(Scenes as source code)
********************

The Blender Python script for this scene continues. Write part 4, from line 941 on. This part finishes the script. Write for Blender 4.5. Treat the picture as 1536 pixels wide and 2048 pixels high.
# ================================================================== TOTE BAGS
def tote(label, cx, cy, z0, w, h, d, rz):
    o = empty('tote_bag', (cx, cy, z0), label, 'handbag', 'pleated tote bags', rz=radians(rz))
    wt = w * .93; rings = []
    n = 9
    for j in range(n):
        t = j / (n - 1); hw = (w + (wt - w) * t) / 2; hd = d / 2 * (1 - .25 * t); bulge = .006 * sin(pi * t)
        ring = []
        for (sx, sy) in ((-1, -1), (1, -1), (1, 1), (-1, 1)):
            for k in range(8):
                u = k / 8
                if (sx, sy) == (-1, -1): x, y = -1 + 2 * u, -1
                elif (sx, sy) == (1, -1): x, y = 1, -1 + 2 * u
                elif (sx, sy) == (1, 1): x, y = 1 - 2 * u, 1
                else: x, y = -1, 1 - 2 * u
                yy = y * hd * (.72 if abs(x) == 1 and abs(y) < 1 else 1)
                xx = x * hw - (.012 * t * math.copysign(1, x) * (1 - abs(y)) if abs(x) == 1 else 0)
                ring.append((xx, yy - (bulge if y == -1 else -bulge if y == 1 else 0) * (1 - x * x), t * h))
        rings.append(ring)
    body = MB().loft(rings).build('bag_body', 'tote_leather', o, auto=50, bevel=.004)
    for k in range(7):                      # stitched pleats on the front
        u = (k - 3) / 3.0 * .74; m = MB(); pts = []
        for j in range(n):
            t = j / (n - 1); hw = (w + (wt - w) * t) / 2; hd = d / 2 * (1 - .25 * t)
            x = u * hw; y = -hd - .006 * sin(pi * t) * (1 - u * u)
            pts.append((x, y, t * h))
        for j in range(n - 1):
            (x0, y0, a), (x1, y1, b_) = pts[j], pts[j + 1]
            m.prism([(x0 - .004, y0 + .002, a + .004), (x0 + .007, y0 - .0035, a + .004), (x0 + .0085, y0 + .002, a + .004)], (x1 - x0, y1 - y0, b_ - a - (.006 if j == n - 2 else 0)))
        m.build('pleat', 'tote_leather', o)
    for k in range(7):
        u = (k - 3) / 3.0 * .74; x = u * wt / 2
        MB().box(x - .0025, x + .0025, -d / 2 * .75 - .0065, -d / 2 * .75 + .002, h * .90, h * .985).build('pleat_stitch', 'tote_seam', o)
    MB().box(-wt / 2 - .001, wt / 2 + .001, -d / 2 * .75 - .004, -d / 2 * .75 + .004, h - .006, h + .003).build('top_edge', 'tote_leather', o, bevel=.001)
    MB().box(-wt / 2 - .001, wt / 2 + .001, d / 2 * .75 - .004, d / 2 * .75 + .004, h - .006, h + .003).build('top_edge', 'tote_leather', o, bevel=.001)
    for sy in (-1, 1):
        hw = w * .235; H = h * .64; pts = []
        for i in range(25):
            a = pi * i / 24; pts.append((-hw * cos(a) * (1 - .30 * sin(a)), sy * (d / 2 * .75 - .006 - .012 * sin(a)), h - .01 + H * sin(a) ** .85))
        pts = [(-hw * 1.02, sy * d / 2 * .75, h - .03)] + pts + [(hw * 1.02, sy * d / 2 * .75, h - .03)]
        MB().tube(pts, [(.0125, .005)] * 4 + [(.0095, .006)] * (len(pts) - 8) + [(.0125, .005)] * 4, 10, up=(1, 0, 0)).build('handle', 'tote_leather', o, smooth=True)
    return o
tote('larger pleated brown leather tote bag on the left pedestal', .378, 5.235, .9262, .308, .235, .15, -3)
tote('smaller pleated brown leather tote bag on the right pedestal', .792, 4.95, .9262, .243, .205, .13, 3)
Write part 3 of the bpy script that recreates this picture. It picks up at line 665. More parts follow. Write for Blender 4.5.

********************

Objective -
Quote all the records exactly, please, leaving none out.

Response to the task -
The Blender Python script for this scene continues. Write part 4, from line 941 on. This part finishes the script. Write for Blender 4.5. Treat the picture as 1536 pixels wide and 2048 pixels high.
# ================================================================== TOTE BAGS
def tote(label, cx, cy, z0, w, h, d, rz):
    o = empty('tote_bag', (cx, cy, z0), label, 'handbag', 'pleated tote bags', rz=radians(rz))
    wt = w * .93; rings = []
    n = 9
    for j in range(n):
        t = j / (n - 1); hw = (w + (wt - w) * t) / 2; hd = d / 2 * (1 - .25 * t); bulge = .006 * sin(pi * t)
        ring = []
        for (sx, sy) in ((-1, -1), (1, -1), (1, 1), (-1, 1)):
            for k in range(8):
                u = k / 8
                if (sx, sy) == (-1, -1): x, y = -1 + 2 * u, -1
                elif (sx, sy) == (1, -1): x, y = 1, -1 + 2 * u
                elif (sx, sy) == (1, 1): x, y = 1 - 2 * u, 1
                else: x, y = -1, 1 - 2 * u
                yy = y * hd * (.72 if abs(x) == 1 and abs(y) < 1 else 1)
                xx = x * hw - (.012 * t * math.copysign(1, x) * (1 - abs(y)) if abs(x) == 1 else 0)
                ring.append((xx, yy - (bulge if y == -1 else -bulge if y == 1 else 0) * (1 - x * x), t * h))
        rings.append(ring)
    body = MB().loft(rings).build('bag_body', 'tote_leather', o, auto=50, bevel=.004)
    for k in range(7):                      # stitched pleats on the front
        u = (k - 3) / 3.0 * .74; m = MB(); pts = []
        for j in range(n):
            t = j / (n - 1); hw = (w + (wt - w) * t) / 2; hd = d / 2 * (1 - .25 * t)
            x = u * hw; y = -hd - .006 * sin(pi * t) * (1 - u * u)
            pts.append((x, y, t * h))
        for j in range(n - 1):
            (x0, y0, a), (x1, y1, b_) = pts[j], pts[j + 1]
            m.prism([(x0 - .004, y0 + .002, a + .004), (x0 + .007, y0 - .0035, a + .004), (x0 + .0085, y0 + .002, a + .004)], (x1 - x0, y1 - y0, b_ - a - (.006 if j == n - 2 else 0)))
        m.build('pleat', 'tote_leather', o)
    for k in range(7):
        u = (k - 3) / 3.0 * .74; x = u * wt / 2
        MB().box(x - .0025, x + .0025, -d / 2 * .75 - .0065, -d / 2 * .75 + .002, h * .90, h * .985).build('pleat_stitch', 'tote_seam', o)
    MB().box(-wt / 2 - .001, wt / 2 + .001, -d / 2 * .75 - .004, -d / 2 * .75 + .004, h - .006, h + .003).build('top_edge', 'tote_leather', o, bevel=.001)
    MB().box(-wt / 2 - .001, wt / 2 + .001, d / 2 * .75 - .004, d / 2 * .75 + .004, h - .006, h + .003).build('top_edge', 'tote_leather', o, bevel=.001)
    for sy in (-1, 1):
        hw = w * .235; H = h * .64; pts = []
        for i in range(25):
            a = pi * i / 24; pts.append((-hw * cos(a) * (1 - .30 * sin(a)), sy * (d / 2 * .75 - .006 - .012 * sin(a)), h - .01 + H * sin(a) ** .85))
        pts = [(-hw * 1.02, sy * d / 2 * .75, h - .03)] + pts + [(hw * 1.02, sy * d / 2 * .75, h - .03)]
        MB().tube(pts, [(.0125, .005)] * 4 + [(.0095, .006)] * (len(pts) - 8) + [(.0125, .005)] * 4, 10, up=(1, 0, 0)).build('handle', 'tote_leather', o, smooth=True)
    return o
tote('larger pleated brown leather tote bag on the left pedestal', .378, 5.235, .9262, .308, .235, .15, -3)
tote('smaller pleated brown leather tote bag on the right pedestal', .792, 4.95, .9262, .243, .205, .13, 3)
Write part 3 of the bpy script that recreates this picture. It picks up at line 665. More parts follow. Write for Blender 4.5.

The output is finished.